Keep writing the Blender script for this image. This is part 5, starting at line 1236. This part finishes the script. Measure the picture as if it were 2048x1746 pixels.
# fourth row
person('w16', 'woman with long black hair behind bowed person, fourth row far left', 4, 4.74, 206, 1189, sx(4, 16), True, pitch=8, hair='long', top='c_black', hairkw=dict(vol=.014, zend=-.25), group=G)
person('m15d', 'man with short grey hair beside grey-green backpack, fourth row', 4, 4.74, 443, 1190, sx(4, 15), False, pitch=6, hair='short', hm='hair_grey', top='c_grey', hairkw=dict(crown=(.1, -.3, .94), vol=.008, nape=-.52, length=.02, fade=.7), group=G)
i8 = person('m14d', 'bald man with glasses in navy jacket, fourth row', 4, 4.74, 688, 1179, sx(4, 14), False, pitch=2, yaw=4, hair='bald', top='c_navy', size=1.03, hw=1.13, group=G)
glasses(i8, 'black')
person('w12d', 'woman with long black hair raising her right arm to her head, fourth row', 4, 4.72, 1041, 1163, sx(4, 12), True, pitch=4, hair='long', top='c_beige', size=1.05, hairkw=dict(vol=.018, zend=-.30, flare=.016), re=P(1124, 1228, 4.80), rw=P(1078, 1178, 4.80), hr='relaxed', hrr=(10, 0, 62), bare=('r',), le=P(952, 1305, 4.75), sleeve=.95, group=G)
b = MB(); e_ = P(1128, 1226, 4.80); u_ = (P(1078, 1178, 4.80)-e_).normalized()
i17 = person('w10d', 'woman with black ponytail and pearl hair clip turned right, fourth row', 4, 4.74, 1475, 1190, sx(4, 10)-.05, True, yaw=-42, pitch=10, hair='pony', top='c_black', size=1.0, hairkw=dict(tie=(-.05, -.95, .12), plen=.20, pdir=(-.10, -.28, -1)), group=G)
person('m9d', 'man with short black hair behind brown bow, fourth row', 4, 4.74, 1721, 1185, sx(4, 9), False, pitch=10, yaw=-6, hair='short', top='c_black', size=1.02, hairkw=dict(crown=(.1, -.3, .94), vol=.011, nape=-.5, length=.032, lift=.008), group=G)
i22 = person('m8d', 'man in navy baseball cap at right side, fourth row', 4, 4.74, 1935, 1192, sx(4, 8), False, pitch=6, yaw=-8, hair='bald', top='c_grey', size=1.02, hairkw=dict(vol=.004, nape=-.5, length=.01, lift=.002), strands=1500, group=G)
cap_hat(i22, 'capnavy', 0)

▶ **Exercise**
Return all the data exactly as given.

▶ **Solution to the problem**
Keep writing the Blender script for this image. This is part 5, starting at line 1236. This part finishes the script. Measure the picture as if it were 2048x1746 pixels.
# fourth row
person('w16', 'woman with long black hair behind bowed person, fourth row far left', 4, 4.74, 206, 1189, sx(4, 16), True, pitch=8, hair='long', top='c_black', hairkw=dict(vol=.014, zend=-.25), group=G)
person('m15d', 'man with short grey hair beside grey-green backpack, fourth row', 4, 4.74, 443, 1190, sx(4, 15), False, pitch=6, hair='short', hm='hair_grey', top='c_grey', hairkw=dict(crown=(.1, -.3, .94), vol=.008, nape=-.52, length=.02, fade=.7), group=G)
i8 = person('m14d', 'bald man with glasses in navy jacket, fourth row', 4, 4.74, 688, 1179, sx(4, 14), False, pitch=2, yaw=4, hair='bald', top='c_navy', size=1.03, hw=1.13, group=G)
glasses(i8, 'black')
person('w12d', 'woman with long black hair raising her right arm to her head, fourth row', 4, 4.72, 1041, 1163, sx(4, 12), True, pitch=4, hair='long', top='c_beige', size=1.05, hairkw=dict(vol=.018, zend=-.30, flare=.016), re=P(1124, 1228, 4.80), rw=P(1078, 1178, 4.80), hr='relaxed', hrr=(10, 0, 62), bare=('r',), le=P(952, 1305, 4.75), sleeve=.95, group=G)
b = MB(); e_ = P(1128, 1226, 4.80); u_ = (P(1078, 1178, 4.80)-e_).normalized()
i17 = person('w10d', 'woman with black ponytail and pearl hair clip turned right, fourth row', 4, 4.74, 1475, 1190, sx(4, 10)-.05, True, yaw=-42, pitch=10, hair='pony', top='c_black', size=1.0, hairkw=dict(tie=(-.05, -.95, .12), plen=.20, pdir=(-.10, -.28, -1)), group=G)
person('m9d', 'man with short black hair behind brown bow, fourth row', 4, 4.74, 1721, 1185, sx(4, 9), False, pitch=10, yaw=-6, hair='short', top='c_black', size=1.02, hairkw=dict(crown=(.1, -.3, .94), vol=.011, nape=-.5, length=.032, lift=.008), group=G)
i22 = person('m8d', 'man in navy baseball cap at right side, fourth row', 4, 4.74, 1935, 1192, sx(4, 8), False, pitch=6, yaw=-8, hair='bald', top='c_grey', size=1.02, hairkw=dict(vol=.004, nape=-.5, length=.01, lift=.002), strands=1500, group=G)
cap_hat(i22, 'capnavy', 0)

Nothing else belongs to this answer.